Counterattacking Ukrainian Assault Troops Have Reached Their Objective: A Russian Field's Army's Front-Line Base
But the 1st Assault Regiment may lack the combat power to capture Uspenivka
Nearly two months after Russia’s battlefield communications collapsed, and Ukraine launched a counteroffensive in the southeast to take advantage of the chaos, Ukrainian forces are closing in on their main objective in the area: the village of Uspenivka, the front-line base of the Russian 36th Combined Arms Army, one of two field armies aimed like daggers at the free city of Zaporizhzhia, 50 miles to the west.

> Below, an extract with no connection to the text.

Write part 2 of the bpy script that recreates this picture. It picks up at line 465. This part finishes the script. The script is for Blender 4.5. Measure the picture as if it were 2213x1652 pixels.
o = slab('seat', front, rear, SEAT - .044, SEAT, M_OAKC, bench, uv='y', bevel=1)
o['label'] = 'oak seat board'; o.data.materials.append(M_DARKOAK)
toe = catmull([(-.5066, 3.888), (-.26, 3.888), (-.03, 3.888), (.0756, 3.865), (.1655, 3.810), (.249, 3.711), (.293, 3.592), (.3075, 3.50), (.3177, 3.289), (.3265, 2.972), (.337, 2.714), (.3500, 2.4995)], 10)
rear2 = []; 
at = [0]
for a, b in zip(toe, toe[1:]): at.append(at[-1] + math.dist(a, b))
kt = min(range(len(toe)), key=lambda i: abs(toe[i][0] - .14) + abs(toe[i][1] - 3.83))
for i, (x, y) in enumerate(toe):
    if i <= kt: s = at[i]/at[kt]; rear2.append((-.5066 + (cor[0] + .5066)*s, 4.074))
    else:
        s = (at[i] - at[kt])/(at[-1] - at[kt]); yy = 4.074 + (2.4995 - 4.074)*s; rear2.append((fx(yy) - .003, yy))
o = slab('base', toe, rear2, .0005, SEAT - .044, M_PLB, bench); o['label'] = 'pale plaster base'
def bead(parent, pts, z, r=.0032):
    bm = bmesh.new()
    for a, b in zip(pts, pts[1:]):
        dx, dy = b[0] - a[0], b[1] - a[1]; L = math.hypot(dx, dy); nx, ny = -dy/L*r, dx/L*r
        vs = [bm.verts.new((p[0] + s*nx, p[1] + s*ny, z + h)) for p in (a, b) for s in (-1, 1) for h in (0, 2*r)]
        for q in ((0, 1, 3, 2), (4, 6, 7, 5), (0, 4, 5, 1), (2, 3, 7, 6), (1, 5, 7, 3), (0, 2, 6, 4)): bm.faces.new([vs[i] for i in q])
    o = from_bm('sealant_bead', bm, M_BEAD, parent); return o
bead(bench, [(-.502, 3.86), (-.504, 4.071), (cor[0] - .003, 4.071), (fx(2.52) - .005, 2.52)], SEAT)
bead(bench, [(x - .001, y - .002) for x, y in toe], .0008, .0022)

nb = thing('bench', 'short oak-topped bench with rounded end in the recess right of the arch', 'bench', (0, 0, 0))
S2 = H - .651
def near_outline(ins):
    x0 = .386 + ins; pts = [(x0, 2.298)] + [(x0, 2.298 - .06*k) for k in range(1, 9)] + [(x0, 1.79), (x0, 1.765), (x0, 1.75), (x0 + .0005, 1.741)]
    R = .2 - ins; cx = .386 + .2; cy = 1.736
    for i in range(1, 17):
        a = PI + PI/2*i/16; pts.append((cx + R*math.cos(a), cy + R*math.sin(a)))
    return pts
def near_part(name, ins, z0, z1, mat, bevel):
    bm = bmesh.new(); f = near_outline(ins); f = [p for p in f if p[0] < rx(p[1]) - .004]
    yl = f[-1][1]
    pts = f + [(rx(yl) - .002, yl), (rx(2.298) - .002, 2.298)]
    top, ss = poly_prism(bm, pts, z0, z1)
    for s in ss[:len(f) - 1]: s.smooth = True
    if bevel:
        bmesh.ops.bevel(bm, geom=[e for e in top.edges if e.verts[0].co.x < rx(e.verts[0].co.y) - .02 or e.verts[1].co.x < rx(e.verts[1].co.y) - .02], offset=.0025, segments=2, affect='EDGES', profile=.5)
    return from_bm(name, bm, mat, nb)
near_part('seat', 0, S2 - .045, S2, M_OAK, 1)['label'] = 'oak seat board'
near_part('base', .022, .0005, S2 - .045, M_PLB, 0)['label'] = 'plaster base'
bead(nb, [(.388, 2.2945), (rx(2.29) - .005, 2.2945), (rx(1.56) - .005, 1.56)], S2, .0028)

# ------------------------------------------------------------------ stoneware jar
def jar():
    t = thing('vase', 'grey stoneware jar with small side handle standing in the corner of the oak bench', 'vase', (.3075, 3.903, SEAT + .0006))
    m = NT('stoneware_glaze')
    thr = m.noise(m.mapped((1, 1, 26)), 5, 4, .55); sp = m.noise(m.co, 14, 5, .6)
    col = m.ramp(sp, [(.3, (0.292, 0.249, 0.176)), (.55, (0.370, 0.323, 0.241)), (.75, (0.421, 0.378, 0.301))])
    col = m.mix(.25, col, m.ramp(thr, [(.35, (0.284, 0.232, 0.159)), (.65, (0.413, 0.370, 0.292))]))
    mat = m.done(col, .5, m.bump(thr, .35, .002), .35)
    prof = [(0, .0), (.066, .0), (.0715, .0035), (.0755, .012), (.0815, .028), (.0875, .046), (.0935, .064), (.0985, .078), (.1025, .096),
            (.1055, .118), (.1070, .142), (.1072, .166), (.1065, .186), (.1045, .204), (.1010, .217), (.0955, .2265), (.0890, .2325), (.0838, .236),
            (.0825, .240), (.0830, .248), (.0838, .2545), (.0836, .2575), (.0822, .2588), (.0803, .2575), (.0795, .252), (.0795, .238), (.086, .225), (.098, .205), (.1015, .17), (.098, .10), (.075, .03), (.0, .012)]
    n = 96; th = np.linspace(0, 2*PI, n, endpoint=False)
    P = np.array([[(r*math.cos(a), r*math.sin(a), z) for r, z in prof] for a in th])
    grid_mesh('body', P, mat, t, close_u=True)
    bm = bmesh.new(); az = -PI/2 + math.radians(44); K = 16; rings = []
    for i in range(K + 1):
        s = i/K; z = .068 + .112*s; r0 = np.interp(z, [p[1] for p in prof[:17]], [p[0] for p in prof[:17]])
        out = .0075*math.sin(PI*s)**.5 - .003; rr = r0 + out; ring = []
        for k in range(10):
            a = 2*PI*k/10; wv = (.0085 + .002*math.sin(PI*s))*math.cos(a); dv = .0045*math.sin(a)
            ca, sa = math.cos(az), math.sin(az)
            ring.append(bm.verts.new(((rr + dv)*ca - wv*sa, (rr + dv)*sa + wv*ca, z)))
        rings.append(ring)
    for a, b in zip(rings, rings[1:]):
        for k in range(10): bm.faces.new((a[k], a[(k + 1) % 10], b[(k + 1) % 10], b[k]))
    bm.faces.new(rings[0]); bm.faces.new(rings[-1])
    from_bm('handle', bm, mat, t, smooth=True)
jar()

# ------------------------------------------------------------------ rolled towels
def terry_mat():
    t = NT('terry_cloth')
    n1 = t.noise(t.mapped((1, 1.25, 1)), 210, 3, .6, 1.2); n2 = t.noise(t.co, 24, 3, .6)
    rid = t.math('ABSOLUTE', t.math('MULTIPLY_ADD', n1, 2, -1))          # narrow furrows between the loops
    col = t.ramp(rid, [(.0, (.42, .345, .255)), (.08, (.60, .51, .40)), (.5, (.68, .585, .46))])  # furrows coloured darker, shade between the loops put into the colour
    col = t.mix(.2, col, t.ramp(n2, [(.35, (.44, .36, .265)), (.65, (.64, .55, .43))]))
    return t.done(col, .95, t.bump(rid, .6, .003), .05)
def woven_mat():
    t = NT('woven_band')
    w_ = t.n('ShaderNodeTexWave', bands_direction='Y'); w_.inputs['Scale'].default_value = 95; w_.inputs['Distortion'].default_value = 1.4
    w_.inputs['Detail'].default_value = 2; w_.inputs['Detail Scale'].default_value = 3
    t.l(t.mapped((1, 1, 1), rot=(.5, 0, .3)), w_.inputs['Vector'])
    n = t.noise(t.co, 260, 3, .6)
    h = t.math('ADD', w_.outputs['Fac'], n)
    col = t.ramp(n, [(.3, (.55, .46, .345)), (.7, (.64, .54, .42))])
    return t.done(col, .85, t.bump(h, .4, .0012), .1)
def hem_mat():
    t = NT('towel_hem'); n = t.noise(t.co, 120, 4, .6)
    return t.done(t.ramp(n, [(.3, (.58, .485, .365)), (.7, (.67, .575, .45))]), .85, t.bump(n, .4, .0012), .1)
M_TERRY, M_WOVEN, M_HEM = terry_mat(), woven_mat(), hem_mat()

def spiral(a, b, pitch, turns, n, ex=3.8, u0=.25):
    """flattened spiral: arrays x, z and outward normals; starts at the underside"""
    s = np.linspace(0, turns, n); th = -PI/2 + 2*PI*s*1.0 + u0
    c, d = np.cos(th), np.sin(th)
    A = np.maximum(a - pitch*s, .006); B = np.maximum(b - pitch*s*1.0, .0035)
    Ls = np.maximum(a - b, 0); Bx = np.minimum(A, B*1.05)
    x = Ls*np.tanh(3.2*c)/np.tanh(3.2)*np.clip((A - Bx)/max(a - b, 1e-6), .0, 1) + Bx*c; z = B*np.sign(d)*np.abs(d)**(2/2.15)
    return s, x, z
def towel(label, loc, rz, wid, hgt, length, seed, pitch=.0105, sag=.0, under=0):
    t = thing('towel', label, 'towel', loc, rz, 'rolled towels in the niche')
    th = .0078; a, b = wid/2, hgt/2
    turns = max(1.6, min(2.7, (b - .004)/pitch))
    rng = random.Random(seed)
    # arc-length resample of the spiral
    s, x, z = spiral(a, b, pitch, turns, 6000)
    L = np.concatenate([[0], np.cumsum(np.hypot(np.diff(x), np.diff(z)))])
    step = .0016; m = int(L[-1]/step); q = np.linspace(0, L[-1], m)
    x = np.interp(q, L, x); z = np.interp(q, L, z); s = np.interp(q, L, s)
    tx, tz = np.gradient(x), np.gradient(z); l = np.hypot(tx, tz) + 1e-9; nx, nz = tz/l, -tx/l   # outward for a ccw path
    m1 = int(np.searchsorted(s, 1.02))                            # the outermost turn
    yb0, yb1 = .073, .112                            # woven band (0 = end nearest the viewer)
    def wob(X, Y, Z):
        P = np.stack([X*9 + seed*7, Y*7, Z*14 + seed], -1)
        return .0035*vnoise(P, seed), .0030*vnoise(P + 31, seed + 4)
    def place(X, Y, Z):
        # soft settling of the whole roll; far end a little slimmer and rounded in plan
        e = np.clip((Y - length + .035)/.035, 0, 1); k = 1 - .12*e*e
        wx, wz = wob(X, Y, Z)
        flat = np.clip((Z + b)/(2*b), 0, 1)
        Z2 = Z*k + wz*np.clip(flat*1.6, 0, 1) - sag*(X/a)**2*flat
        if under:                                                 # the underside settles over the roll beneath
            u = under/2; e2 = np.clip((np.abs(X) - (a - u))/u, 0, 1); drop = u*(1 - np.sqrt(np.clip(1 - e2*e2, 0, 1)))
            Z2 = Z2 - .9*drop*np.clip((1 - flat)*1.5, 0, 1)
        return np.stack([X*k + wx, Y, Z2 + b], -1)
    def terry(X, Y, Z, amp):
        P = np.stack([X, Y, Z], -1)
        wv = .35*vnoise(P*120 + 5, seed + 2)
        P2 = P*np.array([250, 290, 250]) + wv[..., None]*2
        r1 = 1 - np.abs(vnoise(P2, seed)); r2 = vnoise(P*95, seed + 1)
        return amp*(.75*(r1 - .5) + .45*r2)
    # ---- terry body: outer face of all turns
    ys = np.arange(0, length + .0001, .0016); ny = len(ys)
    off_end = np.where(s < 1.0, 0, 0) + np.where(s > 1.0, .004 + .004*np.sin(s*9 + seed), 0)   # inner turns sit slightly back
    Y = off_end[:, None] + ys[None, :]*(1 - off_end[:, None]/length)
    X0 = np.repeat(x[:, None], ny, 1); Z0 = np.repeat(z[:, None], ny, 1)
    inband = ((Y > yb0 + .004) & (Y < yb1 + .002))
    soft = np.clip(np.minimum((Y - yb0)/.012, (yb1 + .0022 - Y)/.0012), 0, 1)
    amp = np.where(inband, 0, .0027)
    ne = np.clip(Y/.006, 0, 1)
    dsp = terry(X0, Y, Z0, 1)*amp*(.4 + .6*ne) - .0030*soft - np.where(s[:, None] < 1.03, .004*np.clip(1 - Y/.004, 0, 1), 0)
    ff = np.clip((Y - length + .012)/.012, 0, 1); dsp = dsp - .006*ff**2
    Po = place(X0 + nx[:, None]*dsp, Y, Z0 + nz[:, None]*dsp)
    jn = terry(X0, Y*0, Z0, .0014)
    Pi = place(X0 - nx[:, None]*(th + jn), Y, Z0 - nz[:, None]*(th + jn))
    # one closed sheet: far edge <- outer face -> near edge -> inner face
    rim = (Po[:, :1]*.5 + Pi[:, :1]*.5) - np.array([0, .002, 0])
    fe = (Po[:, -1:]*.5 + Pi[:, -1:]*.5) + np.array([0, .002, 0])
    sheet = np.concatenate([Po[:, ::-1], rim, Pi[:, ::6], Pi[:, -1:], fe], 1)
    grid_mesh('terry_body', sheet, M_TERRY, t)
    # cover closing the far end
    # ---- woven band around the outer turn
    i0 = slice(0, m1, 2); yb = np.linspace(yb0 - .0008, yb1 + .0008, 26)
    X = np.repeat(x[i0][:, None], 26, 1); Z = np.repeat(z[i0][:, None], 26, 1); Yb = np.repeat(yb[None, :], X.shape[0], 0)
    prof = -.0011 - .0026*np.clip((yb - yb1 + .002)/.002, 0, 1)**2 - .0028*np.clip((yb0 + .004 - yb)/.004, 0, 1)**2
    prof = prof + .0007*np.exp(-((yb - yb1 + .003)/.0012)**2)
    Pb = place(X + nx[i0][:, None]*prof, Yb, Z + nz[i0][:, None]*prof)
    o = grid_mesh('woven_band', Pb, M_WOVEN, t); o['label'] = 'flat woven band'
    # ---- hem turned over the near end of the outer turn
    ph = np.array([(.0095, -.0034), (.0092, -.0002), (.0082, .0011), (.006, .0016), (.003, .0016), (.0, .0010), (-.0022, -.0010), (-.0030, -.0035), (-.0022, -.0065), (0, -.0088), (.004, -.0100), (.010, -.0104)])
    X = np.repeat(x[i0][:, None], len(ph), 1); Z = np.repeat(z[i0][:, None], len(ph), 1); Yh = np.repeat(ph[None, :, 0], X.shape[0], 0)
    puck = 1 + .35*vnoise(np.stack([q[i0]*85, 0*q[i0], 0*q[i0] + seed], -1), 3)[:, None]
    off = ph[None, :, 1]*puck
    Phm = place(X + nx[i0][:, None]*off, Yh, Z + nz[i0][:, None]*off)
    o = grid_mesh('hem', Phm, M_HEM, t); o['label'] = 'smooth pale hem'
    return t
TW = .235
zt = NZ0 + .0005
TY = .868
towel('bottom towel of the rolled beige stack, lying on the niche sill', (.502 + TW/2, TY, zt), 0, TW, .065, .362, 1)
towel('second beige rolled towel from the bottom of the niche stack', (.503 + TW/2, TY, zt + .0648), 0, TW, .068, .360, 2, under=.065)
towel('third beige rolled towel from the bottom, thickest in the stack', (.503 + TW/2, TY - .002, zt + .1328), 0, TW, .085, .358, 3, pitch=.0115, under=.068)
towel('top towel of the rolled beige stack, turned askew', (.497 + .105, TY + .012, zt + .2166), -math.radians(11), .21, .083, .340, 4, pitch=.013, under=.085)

When Elon Musk’s Starlink abruptly bricked Russia’s thousands of smuggled and stolen satellite terminals in early February, grounding many Russian drones and blinding many Russian headquarters, Ukrainian forces swiftly organized two battlegroups—and counterattacked.
In the southern sector of the southeastern front, a battlegroup composed of elite assault units backed by mechanized units pushed back against Russian regiments clinging to the town of Huliaipole. The counterattack didn’t move the no-man’s-land very much, but it did blunt the Russians’ momentum toward Zaporizhzhia.
A second battlegroup made up of air assault, assault and mechanized units enjoyed greater success in the northern sector of the southeastern front. Led by the 95th Air Assault Brigade, the battlegroup swept through the no-man’s-land west of Uspenivka, clearing out potentially hundreds of Russian infantry.